If we’re out to win hearts and minds, this is a really, really important opportunity to have a strong and visible presence.

I hope we escalate our humanitarian presence in Pakistan. It’s the right thing to do for several reasons.

Something that can carry a decent load of canned food to refugees with no homes would be good. the Osprey may be great for zipping lightly loaded combat groups around and inserting raiding groups, but it can’t carry high volumes of heavy and bulky emergency relief goods. Horses for courses.

As an anology, the MV-22 is a fast cavalry horse, emergency relief needs a loaded bullock cart.

…for a fraction of the $BILLIONS$ wasted on the prima donna MV-22, we coulda’ had next generation AV8B’s, & CH-46’s…Wait until the Pakis start dropping Ospreys like migrating mallards…I hope I’m wrong about that!…Having 1,000 CH-46R’s makes more sense to me, than 100 MV-22’s…

Considering that the “next generation AV-8B” is the JSF at $100 million +, I don’t think your math is working out.

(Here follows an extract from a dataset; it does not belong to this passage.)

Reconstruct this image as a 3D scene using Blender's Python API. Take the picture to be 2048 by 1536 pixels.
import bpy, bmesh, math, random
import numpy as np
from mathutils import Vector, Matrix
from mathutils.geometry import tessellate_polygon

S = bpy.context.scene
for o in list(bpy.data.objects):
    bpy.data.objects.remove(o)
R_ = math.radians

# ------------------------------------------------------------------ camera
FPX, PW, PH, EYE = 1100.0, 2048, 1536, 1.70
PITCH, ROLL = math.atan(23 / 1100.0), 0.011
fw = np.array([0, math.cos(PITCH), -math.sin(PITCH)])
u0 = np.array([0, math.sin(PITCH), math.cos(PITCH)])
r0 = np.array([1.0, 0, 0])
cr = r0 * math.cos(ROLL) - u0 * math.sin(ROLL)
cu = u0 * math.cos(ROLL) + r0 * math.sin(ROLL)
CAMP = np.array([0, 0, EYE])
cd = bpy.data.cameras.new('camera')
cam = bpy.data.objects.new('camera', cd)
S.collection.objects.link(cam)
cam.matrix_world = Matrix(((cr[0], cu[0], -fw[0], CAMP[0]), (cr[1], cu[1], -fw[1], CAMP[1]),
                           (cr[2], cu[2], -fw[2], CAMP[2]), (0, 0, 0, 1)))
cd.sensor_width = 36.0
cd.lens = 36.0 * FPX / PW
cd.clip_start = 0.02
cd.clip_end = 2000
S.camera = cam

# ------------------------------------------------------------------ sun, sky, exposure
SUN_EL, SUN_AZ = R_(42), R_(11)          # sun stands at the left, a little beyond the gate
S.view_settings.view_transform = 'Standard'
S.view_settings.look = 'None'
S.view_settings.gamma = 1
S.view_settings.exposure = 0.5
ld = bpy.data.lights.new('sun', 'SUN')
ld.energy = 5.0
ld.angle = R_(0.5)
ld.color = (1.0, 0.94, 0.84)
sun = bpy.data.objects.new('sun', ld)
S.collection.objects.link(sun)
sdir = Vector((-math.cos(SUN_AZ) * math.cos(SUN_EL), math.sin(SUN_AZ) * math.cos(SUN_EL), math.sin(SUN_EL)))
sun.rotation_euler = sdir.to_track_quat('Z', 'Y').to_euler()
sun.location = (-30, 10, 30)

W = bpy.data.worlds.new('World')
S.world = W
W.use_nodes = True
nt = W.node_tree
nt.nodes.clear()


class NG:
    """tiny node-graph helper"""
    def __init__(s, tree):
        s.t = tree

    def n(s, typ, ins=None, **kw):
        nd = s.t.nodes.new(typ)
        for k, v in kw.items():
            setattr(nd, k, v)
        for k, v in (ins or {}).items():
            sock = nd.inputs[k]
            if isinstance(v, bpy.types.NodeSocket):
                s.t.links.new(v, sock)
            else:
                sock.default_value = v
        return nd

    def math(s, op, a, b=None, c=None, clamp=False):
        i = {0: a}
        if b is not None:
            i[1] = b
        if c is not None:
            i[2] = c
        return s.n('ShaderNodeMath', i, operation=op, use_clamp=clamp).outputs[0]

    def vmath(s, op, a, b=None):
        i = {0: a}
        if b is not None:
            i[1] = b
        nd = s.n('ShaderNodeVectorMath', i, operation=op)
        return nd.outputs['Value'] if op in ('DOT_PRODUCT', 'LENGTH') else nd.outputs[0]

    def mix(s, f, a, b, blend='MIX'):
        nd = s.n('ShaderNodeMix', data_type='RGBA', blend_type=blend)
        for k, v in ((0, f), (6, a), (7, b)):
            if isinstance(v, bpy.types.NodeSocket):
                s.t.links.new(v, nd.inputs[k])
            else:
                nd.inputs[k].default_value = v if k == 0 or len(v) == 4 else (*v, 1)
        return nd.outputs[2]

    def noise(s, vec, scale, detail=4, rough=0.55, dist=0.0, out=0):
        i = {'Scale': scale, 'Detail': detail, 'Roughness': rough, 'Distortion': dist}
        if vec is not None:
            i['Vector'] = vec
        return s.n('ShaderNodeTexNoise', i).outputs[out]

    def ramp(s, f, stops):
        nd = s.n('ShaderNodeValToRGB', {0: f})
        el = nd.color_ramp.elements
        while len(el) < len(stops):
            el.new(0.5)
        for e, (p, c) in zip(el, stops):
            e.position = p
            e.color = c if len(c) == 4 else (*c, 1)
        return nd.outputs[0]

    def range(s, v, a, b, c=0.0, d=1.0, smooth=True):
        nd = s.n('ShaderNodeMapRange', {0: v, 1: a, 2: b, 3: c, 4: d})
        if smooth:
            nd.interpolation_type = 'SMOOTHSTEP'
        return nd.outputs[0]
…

Do you really think you can buy ANY modern military helo for $6 million?

And that’s just the helo itself… excluding the various avionic systems, weapon systems, and other branch/mission-specific systems.

And 1000 CH-46Rs require 10x the number of pilots at well over §100k per year not counting the cost of training and proficiency flying. Add in the 5-10x as many ground crew and you are talking real money. Additionally, the Osprey is much better flying over mountains (as opposed to flying in the mountains) since it can fly in airplane mode.